[START SUPPLIED MATERIAL]

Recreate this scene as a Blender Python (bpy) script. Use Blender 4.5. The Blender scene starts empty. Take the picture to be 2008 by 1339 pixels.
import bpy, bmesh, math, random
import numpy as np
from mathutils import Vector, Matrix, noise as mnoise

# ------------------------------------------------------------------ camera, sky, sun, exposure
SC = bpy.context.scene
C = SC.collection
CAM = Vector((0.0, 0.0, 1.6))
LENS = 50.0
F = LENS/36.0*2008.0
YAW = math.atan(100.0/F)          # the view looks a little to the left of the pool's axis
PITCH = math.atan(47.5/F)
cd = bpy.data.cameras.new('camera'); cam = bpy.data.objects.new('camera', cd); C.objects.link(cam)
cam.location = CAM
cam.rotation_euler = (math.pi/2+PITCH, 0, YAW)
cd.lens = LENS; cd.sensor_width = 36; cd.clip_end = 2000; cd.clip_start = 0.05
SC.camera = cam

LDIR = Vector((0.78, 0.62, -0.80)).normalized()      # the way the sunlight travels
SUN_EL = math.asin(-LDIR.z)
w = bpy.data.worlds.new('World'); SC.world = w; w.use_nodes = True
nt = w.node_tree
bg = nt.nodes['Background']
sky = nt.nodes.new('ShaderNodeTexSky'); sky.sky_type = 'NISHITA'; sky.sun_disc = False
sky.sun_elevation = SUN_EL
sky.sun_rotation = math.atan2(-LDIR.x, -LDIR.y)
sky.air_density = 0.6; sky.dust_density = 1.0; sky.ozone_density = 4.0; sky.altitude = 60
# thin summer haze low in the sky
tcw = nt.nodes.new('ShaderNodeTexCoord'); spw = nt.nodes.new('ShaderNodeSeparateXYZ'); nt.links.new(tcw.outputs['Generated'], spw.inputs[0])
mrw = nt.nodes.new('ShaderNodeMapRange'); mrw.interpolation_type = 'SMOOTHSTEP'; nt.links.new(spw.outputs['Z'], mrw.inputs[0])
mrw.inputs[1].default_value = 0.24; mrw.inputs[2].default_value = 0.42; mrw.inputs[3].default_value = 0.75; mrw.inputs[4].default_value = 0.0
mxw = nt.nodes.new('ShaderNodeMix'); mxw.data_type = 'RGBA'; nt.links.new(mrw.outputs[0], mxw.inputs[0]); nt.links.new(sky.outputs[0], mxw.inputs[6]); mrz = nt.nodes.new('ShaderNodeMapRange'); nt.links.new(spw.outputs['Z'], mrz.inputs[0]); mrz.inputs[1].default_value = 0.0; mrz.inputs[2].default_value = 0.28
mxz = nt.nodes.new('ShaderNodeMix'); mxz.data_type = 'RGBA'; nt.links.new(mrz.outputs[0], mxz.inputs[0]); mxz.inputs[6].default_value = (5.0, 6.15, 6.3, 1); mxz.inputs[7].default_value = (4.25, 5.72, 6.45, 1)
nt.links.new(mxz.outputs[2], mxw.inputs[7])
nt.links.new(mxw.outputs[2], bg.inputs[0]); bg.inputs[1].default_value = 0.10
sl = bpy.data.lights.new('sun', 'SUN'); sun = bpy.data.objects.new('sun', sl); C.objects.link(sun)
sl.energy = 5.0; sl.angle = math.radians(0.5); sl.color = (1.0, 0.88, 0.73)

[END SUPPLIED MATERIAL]

• **TO DO**:
Search the lines for "scene". Copy each line that has it.

• **TASK RESULT**:
Recreate this scene as a Blender Python (bpy) script. Use Blender 4.5. The Blender scene starts empty. Take the picture to be 2008 by 1339 pixels.
SC = bpy.context.scene